Extermination by Proxy: What the U.S.–El Salvador Prison Deal Really Means
We need to talk about where this is heading—because it’s not just deportations. It’s not just prison outsourcing. It’s something far darker.
In 2025, the U.S. government began sending people to prisons in El Salvador—including those legally residing in the U.S. These are not convicted criminals. Many have not even had trials. And once they leave U.S. soil, they lose constitutional protections. There is no oversight. No due process. No return.
El Salvador profits from this. Each person sent to their prison system is revenue. So what happens when they run out of space? They make more. Not by solving crime—but by expanding the definition of who counts as a threat. That’s how mass incarceration becomes mass extermination—by design or by neglect.
We’ve seen this before:
In Nazi Germany, “undesirables” were first detained and exported before the camps turned deadly.
In Chile, legal residents and citizens alike were “disappeared” in the name of state security.
In Rwanda, it started with rhetoric and policies—and ended in mass graves.

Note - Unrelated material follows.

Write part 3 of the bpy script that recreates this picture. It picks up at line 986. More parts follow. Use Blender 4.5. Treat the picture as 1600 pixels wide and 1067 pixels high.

Now, the U.S. is outsourcing the process.
Many believe Abrego García, a legal resident of the United States, may already be dead. He was sent to El Salvador with no trial and no charges that the public can verify. No one has seen or heard from him since. No government agency is answering questions.
This is how extermination begins. Quietly. Systematically. By removing the bodies and cutting off the witnesses.
And with Project 2025 gaining traction—targeting queer people, immigrants, dissidents, and “non-Christian ideologies”—the blueprint is already on the table.
If we normalize shipping people away to die unseen, the leap from disappearance to extermination is inevitable.
We have to draw the line. Right now.